Friday, June 17, 2005

Flitting Thoughts

NARAYANI GANESH
[ FRIDAY, JUNE 17, 2005 12:36:11 AM ]

When was the last time you saw a butterfly in your garden, asked a news report recently, referring to India’s dwindling butterfly population. Hey, when was the last time you met someone with a garden to speak of? As a flat-dweller — as most metro residents are — how can one answer this question? At the breakfast table one day, I broached the subject of endangered butterflies when my daughter dropped her buttered toast and looked intently at the butter-dish. "What are you doing", I asked her. "I’m looking for the fly you spotted in the butter", she said, holding her sides, laughing. No, she wasn’t being insensitive, she said sincerely — it was a statement on butterfly-starved city life. Like many of her friends, she, too, had grown up in a home without a garden, not counting the few potted plants that line the verandah. I felt a twinge of sadness. Growing up in a home with a garden is like growing up in an enchanting world. There’s always something to see or do. One can spend hours following the silvery trail of a missing snail. Or just feel happy counting or watching butterflies, a suitable warm-up exercise to introspection. A symbol of metamorphosis, the butterfly is often associated with spiritual transformation.

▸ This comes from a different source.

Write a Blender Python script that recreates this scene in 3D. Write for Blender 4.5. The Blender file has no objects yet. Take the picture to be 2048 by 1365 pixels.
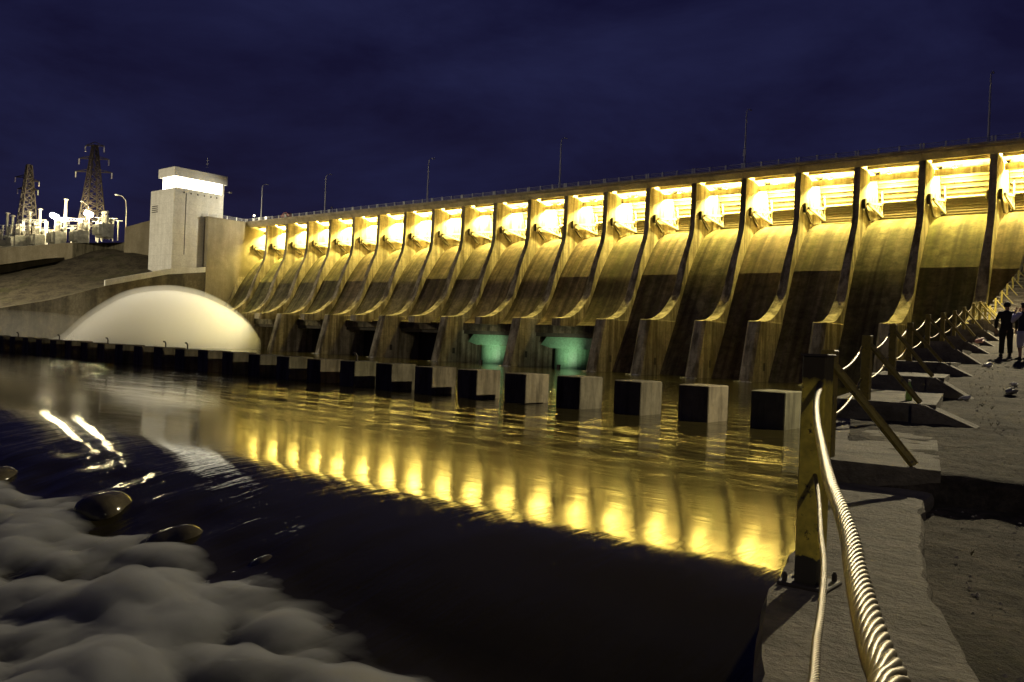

Dwindling butterfly numbers is being attributed to increase in smuggling, habitat loss and pesticide usage. The repercussions of this would be felt in agriculture, since the butterfly is the second-largest pollinator in the world after the honeybee. Private collectors sell butterflies abroad as decoration art and to labs engaged in species research. I cannot imagine why anyone would want a dead butterfly as a pin-up. The thought is as revolting as hanging a carcass on your wall. More gardens and less use of pesticides might reverse butterfly mortality rates. For a flat-dweller in the city, the balcony is the only place where she can create the semblance of a garden, with potted plants. But in most homes balcony-space is the preserve of coolers, shoe racks, old newspapers, storage cartons and clotheslines. My own verandah is spilling over with thousands of paper-cuttings, magazines and old books that I intend reading some day. Perhaps community gardens would be the answer.